══ The input ══

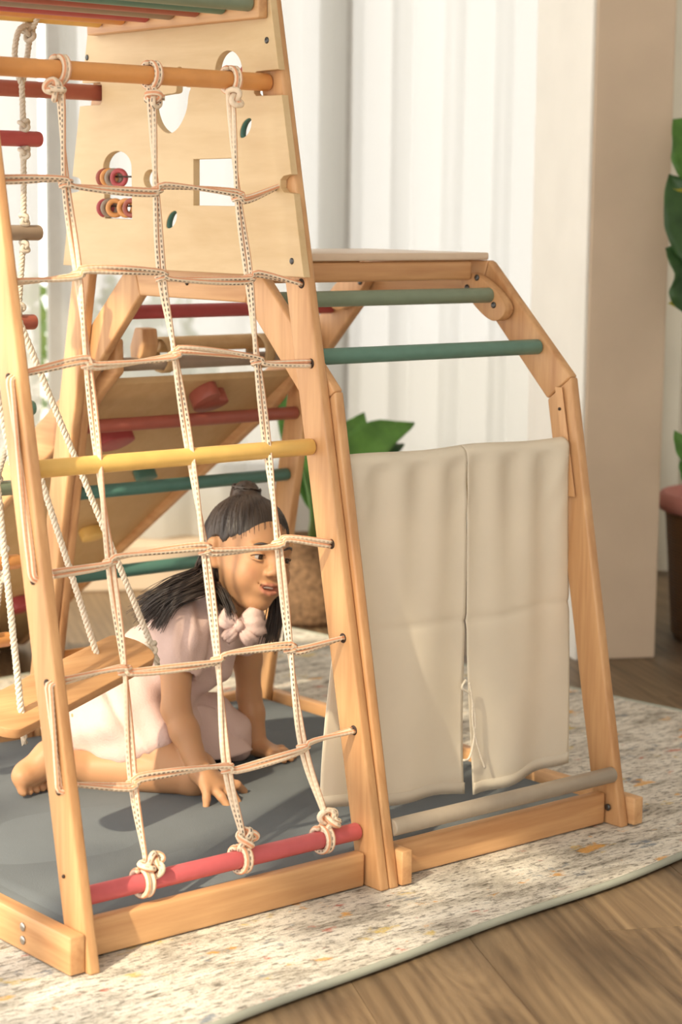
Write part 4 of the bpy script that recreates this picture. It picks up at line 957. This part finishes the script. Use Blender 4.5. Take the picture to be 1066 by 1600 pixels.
def leaf(mid, width, m, parent, nrm=None, name='leaf', fold_=.25):
    """blade along a mid-rib path; nrm = direction the upper side faces"""
    n = 18; P = spline(mid, n); T = np.gradient(P, axis=0); T /= np.linalg.norm(T, axis=1)[:, None]; Vv = []; Ff = []; m_ = 8
    nrm = np.array(nrm if nrm is not None else (0, 0, 1.), float)
    for i in range(n):
        t = i/(n-1); w = width*max(.01, math.sin(math.pi*min(1, t**.85)))**.8*.5
        sd_ = np.cross(T[i], nrm); sd_ /= np.linalg.norm(sd_)+1e-9; up_ = np.cross(sd_, T[i])
        for j in range(m_+1):
            s_ = (j/m_-.5)*2; Vv.append(P[i]+sd_*w*s_+up_*(w*fold_*abs(s_)+.004*math.sin(t*22+s_*2)*abs(s_)))
    for i in range(n-1):
        for j in range(m_): a_ = i*(m_+1)+j; Ff.append((a_, a_+1, a_+m_+2, a_+m_+1))
    o = obj(name, (Vv, Ff), m, parent); md = o.modifiers.new('thickness', 'SOLIDIFY'); md.thickness = .0012; return o
pb = room(.35, 2.28, FZ)
PL1 = empty('potted_plant', pb, 'broad-leaved green plant in a round brown pot behind the dome', 'plant')
def lathe(c, prof, m, name, parent, seg=28):
    Vv = []; Ff = []
    for r, z in prof:
        for k_ in range(seg): t = 2*math.pi*k_/seg; Vv.append(c+np.array([r*math.cos(t), r*math.sin(t), z]))
    for i in range(len(prof)-1):
        for k_ in range(seg): l = (k_+1) % seg; Ff.append((i*seg+k_, i*seg+l, (i+1)*seg+l, (i+1)*seg+k_))
    return obj(name, (Vv, Ff), m, parent)
lathe(pb, [(.0, .001), (.085, .001), (.095, .02), (.10, .08), (.092, .16), (.098, .215), (.104, .225), (.104, .24), (.092, .24), (.090, .215), (.0, .215)], M_bark, 'pot', PL1)
top = pb+np.array([0, 0, .215])
D1 = 5.25
for pts, w, m_ in (([(505, 800), (545, 730), (590, 685), (648, 662)], .075, M_leaf), ([(500, 800), (525, 740), (545, 690), (570, 645)], .075, M_leaf), ([(505, 800), (540, 745), (585, 715), (632, 695)], .06, M_leafd),
                  ([(488, 800), (470, 720), (450, 650), (424, 592)], .05, M_leaf), ([(498, 800), (515, 740), (530, 690), (540, 660)], .05, M_leafd)):
    P = [at(px, py, D1-.0+.06*i) for i, (px, py) in enumerate(pts)]
    leaf(P[1:] if False else P, w*1.6, m_, PL1, -FW*.9+UP*.5+RT*.2)
    obj('stem', tube(spline([top, (top+P[0])/2, P[0], P[1]], 14), [.008]*10+[.006, .005, .004, .003], 8), M_stem, PL1)
# tall plant and planter on the right, half outside the picture
qb = room(1.47, 1.86, FZ)
PL2 = empty('potted_plant', qb, 'tall leafy plant in a woven basket at the right edge', 'plant')
def weave_mat():
    m, nt, b = mat('woven basket cane'); tc = N(nt, 'ShaderNodeTexCoord'); wv_ = N(nt, 'ShaderNodeTexWave', i_Scale=40., i_Distortion=1.5, bands_direction='Z'); nt.links.new(tc.outputs['Object'], wv_.inputs['Vector'])
    r = ramp(nt, [(.2, (.10, .045, .015)), (.8, (.34, .17, .06))]); nt.links.new(wv_.outputs['Fac'], r.inputs[0]); nt.links.new(r.outputs[0], b.inputs['Base Color']); b.inputs['Roughness'].default_value = .7
    bp = N(nt, 'ShaderNodeBump', i_Strength=.8, i_Distance=.006); nt.links.new(wv_.outputs['Fac'], bp.inputs['Height']); nt.links.new(bp.outputs[0], b.inputs['Normal']); return m
M_weave = weave_mat(); M_pinkcloth = cloth('pink liner cloth', (.60, .27, .24), 300)
lathe(qb, [(0, .0), (.20, .0), (.21, .02), (.235, .33), (.240, .36), (.225, .36), (.22, .33), (0, .32)], M_weave, 'basket', PL2, 40)
lathe(qb, [(.225, .355), (.252, .352), (.258, .372), (.250, .394), (.225, .396), (.212, .372)], M_pinkcloth, 'liner', PL2, 40)
lathe(qb, [(0, .34), (.215, .34)], M_soil, 'soil', PL2)
for (pts, w, m_) in (([(1120, 700), (1115, 430), (1075, 330), (1046, 272)], .10, M_leafd), ([(1120, 700), (1125, 500), (1085, 420), (1040, 388)], .13, M_leafd), ([(1125, 700), (1120, 520), (1090, 476), (1044, 474)], .05, M_leafy),
                     ([(1120, 700), (1120, 300), (1080, 220), (1052, 186)], .10, M_leaf), ([(1130, 700), (1125, 380), (1085, 300), (1052, 296)], .05, M_leafy), ([(1110, 800), (1090, 740), (1068, 700), (1054, 672)], .03, M_leaf), ([(1110, 800), (1095, 770), (1078, 745), (1062, 720)], .03, M_leaf)):
    P = [at(px, py, 4.98) for px, py in pts]
    leaf(P[1:], w*1.5, m_, PL2, -FW*.8+UP*.6-RT*.2)
    obj('stem', tube(spline([qb+np.array([0, 0, .34]), P[0], P[1]], 12), .007, 8), M_stem, PL2)
# greenery outside the window
GT = [(-.95, 4.6, 1.3, .55), (-.50, 5.0, .55, .45), (.25, 5.2, .5, .35), (-2.35, 5.6, 1.8, .7)]
rnd = np.random.RandomState(11)
M_out = leafmat('sunlit garden leaf', (.12, .22, .05), (.30, .40, .12))
for k_, (r, d_, z, R) in enumerate(GT):
    c = room(r, d_, z); e = empty('garden_shrub', room(r, d_, FZ), ('tall pale shrub outside the window at far left', 'low shrub outside the window left of the tower', 'small shrub outside behind the ramp', 'high tree crown outside the left window')[k_], 'shrub', 'greenery outside the window')
    Vv = []; Ff = []
    for i in range(260):
        o_ = rnd.normal(size=3); o_ *= R*rnd.rand()**.4/np.linalg.norm(o_); p = c+o_; t1 = rnd.normal(size=3); t1 /= np.linalg.norm(t1); t2 = np.cross(t1, rnd.normal(size=3)); t2 /= np.linalg.norm(t2); s_ = rnd.uniform(.05, .09); n0 = len(Vv)
        Vv += [p-t1*s_, p+t2*s_*.4, p+t1*s_, p-t2*s_*.4]; Ff.append((n0, n0+1, n0+2, n0+3))
    obj('foliage', (Vv, Ff), M_out, e)
    obj('trunk', tube([room(r, d_, FZ), c], [.03, .015], 8), M_bark, e)
grd = struct('ground_outside', room_box(-8, 8, 3.2, 14, -.2, -.1), plain('pale outdoor paving', (.6, .57, .5), .9)); grd['label'] = 'pale paving outside the window'

# unseen tree, added in the sun's path to dapple the light
ce = np.array([0, .3, .3])-np.array(SUN_DIR)*6.2
TR = empty('sun_dapple_tree', (ce[0], ce[1], -.2), 'unseen leafy tree added outside the open left side to dapple the sun', 'tree')
rnd = np.random.RandomState(5); Vv = []; Ff = []
for i in range(240):
    o_ = rnd.normal(size=3)*np.array([.9, 1.3, .9]); p = ce+o_; t1 = rnd.normal(size=3); t1 /= np.linalg.norm(t1); t2 = np.cross(t1, rnd.normal(size=3)); t2 /= np.linalg.norm(t2); s_ = rnd.uniform(.10, .20); n0 = len(Vv)
    Vv += [p-t1*s_, p-t1*s_*.3+t2*s_*.35, p+t1*s_*.4+t2*s_*.3, p+t1*s_, p+t1*s_*.4-t2*s_*.3, p-t1*s_*.3-t2*s_*.35]; Ff.append(tuple(range(n0, n0+6)))
obj('foliage', (Vv, Ff), M_out, TR); obj('trunk', tube([(ce[0], ce[1], -.2), (ce[0]+.1, ce[1], ce[2]*.5), ce], [.12, .09, .03], 10), M_bark, TR)
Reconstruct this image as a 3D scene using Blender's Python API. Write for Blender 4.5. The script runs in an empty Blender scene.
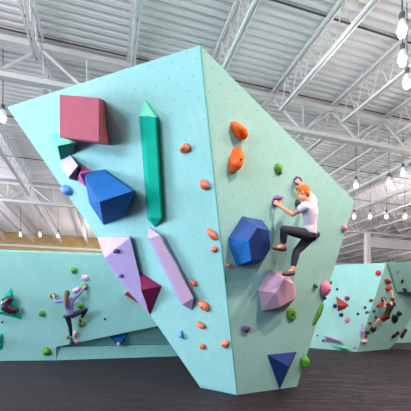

═══

Go through the records above and copy every line with the word "script".

Write part 4 of the bpy script that recreates this picture. It picks up at line 957. This part finishes the script. Use Blender 4.5. Take the picture to be 1066 by 1600 pixels.
Reconstruct this image as a 3D scene using Blender's Python API. Write for Blender 4.5. The script runs in an empty Blender scene.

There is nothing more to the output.